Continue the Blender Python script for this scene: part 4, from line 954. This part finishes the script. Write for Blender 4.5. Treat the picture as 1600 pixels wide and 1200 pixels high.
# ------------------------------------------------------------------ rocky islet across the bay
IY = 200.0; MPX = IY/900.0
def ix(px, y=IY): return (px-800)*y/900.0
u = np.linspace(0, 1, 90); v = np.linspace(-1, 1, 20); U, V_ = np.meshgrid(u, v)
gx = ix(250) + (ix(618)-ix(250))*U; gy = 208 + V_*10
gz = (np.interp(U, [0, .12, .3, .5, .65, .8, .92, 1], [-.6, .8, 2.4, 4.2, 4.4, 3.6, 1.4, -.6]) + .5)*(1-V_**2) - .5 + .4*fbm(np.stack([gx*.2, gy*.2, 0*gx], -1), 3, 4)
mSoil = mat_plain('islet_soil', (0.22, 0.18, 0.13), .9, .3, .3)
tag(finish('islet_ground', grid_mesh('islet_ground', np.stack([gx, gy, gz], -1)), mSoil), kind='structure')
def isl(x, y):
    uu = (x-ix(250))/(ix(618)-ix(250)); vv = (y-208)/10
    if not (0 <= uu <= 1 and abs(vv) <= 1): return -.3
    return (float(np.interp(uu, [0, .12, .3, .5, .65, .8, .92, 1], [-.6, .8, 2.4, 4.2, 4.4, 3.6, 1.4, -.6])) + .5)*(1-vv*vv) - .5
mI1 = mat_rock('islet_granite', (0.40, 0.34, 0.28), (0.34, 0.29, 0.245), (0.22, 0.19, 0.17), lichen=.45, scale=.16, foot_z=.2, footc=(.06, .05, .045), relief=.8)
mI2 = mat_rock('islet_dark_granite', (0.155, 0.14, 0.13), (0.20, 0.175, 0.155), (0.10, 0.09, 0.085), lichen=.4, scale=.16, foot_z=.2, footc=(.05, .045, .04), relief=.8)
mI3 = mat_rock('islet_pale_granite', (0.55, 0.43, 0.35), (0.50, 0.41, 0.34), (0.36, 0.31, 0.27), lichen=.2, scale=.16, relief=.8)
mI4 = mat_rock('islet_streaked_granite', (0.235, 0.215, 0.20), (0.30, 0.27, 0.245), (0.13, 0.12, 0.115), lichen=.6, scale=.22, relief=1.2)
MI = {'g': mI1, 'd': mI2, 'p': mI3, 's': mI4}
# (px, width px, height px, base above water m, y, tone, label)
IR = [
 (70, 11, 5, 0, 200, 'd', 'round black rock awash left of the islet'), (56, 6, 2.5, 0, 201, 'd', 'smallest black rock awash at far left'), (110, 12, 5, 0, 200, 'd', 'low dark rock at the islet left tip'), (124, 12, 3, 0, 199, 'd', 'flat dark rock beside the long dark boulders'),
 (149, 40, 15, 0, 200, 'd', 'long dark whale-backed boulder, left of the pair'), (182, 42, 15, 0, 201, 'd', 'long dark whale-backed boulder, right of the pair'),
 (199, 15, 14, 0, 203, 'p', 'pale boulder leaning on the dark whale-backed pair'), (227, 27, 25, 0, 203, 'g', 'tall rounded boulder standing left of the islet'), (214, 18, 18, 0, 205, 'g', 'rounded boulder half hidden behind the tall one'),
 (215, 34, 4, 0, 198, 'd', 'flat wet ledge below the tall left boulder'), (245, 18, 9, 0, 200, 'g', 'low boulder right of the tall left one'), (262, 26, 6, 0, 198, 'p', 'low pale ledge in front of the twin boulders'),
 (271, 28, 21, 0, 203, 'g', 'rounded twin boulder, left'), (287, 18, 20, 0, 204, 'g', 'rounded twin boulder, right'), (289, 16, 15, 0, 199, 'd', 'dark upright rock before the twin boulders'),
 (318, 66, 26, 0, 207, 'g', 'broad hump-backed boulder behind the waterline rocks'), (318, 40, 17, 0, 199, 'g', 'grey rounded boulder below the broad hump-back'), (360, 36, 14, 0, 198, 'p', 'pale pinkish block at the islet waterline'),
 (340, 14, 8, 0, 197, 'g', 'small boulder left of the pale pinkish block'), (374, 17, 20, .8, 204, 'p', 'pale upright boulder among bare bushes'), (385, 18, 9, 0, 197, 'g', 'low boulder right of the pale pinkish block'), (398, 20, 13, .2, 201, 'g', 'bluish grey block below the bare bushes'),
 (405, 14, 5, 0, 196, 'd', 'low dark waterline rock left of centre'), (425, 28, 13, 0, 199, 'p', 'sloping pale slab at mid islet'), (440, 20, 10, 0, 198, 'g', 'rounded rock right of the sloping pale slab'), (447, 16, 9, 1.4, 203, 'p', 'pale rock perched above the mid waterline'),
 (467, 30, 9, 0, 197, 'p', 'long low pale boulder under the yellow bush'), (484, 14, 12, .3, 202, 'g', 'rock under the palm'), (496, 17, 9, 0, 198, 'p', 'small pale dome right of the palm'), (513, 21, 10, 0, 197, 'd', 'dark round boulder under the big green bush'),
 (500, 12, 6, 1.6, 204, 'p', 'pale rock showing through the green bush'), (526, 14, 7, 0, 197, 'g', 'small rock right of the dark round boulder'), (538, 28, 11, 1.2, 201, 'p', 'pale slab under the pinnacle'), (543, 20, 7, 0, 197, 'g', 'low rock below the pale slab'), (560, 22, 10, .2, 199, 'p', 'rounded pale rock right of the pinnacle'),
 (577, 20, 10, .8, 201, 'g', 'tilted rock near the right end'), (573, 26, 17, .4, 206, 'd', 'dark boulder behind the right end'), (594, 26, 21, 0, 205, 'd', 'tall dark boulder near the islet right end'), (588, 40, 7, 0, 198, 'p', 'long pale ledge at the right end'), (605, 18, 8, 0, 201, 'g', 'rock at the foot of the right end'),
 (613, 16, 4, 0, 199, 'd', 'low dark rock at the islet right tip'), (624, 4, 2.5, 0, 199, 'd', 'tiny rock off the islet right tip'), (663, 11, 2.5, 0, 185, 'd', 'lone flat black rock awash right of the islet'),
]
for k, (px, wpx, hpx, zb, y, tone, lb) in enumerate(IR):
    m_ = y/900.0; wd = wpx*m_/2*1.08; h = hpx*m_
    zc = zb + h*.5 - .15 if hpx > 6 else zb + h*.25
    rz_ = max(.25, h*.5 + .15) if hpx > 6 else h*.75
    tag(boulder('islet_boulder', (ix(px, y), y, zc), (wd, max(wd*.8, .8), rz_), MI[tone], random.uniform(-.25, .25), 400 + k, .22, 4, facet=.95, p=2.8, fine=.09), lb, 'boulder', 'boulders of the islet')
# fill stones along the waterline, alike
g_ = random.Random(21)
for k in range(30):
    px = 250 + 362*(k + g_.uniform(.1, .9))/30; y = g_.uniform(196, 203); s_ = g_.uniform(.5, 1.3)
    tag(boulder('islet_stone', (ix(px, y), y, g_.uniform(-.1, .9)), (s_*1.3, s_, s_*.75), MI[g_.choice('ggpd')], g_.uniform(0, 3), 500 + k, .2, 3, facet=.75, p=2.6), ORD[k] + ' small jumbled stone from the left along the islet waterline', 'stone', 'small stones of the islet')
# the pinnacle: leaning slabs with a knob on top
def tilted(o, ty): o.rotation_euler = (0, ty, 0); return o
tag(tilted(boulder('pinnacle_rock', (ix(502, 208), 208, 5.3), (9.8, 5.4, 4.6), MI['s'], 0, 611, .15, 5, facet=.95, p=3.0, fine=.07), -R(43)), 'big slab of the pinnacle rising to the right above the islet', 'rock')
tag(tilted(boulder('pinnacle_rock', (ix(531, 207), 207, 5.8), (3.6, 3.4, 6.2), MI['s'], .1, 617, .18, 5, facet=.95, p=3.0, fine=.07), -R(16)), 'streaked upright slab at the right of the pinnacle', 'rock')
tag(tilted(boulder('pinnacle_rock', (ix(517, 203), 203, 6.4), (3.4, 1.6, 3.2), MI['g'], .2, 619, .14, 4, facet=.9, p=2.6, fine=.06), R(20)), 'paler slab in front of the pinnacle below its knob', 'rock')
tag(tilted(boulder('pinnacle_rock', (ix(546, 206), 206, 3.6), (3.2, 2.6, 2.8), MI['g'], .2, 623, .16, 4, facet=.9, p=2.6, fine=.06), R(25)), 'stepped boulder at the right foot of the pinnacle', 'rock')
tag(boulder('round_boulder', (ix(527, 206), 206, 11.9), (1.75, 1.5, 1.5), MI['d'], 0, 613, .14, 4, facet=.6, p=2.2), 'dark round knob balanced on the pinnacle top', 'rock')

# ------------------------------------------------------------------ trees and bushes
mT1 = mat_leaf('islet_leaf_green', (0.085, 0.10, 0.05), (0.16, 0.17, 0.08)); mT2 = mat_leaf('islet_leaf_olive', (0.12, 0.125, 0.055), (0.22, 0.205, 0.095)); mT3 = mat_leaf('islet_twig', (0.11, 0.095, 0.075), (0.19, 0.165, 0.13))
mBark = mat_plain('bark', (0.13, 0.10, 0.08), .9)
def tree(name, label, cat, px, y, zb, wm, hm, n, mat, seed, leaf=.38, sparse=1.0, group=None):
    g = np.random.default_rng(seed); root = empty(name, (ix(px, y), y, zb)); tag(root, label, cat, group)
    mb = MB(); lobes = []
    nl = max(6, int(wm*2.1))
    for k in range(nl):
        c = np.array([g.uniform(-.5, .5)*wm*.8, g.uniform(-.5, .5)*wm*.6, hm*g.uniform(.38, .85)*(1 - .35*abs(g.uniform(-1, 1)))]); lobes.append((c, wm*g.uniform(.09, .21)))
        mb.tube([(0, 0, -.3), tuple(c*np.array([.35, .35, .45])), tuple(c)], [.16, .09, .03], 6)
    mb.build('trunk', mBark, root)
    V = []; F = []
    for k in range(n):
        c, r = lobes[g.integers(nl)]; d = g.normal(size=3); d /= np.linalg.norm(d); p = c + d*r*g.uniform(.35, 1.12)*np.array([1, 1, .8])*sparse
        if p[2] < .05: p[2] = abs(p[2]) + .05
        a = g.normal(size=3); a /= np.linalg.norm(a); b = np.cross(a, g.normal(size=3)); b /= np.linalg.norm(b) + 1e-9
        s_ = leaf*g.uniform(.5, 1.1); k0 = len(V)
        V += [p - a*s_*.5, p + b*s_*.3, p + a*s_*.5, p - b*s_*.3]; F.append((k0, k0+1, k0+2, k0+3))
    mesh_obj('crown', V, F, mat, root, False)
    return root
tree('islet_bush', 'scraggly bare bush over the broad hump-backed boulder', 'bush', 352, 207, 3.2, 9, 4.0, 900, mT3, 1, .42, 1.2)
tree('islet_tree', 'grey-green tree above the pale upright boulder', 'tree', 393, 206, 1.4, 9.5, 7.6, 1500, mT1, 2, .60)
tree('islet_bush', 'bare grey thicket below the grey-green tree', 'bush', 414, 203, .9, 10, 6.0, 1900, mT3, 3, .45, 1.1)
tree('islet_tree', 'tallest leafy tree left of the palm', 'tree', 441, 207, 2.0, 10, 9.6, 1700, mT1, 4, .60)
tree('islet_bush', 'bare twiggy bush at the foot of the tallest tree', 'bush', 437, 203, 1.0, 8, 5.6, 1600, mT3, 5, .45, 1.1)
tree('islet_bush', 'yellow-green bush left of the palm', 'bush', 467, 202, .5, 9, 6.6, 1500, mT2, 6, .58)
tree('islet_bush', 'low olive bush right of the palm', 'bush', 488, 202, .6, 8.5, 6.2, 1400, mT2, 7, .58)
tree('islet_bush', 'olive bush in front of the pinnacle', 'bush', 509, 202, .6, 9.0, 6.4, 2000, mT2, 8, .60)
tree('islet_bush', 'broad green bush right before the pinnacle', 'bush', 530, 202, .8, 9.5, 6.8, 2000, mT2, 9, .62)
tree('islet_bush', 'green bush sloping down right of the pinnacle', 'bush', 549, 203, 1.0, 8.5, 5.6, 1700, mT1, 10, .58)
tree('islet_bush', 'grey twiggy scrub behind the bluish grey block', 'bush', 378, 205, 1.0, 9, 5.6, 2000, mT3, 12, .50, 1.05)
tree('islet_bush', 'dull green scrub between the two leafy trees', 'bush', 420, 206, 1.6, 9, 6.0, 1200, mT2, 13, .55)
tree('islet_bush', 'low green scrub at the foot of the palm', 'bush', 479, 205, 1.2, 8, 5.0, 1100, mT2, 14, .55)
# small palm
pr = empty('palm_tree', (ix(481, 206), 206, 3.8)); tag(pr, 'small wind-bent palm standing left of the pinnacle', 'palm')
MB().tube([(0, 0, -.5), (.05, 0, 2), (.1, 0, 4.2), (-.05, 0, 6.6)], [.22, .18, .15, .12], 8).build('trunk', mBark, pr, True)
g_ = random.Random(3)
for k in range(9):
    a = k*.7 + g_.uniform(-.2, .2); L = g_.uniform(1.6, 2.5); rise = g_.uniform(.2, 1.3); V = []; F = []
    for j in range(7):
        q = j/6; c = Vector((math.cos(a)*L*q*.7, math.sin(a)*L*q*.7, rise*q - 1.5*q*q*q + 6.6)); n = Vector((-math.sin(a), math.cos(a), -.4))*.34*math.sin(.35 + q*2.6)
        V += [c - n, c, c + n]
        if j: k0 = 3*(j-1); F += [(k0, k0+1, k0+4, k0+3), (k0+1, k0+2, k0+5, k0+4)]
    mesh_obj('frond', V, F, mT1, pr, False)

::::

## WHAT IS EXPECTED
Search the preceding listing for the word "from" and pull out every line that holds it.

## THE RESULT
Continue the Blender Python script for this scene: part 4, from line 954. This part finishes the script. Write for Blender 4.5. Treat the picture as 1600 pixels wide and 1200 pixels high.
    tag(boulder('islet_stone', (ix(px, y), y, g_.uniform(-.1, .9)), (s_*1.3, s_, s_*.75), MI[g_.choice('ggpd')], g_.uniform(0, 3), 500 + k, .2, 3, facet=.75, p=2.6), ORD[k] + ' small jumbled stone from the left along the islet waterline', 'stone', 'small stones of the islet')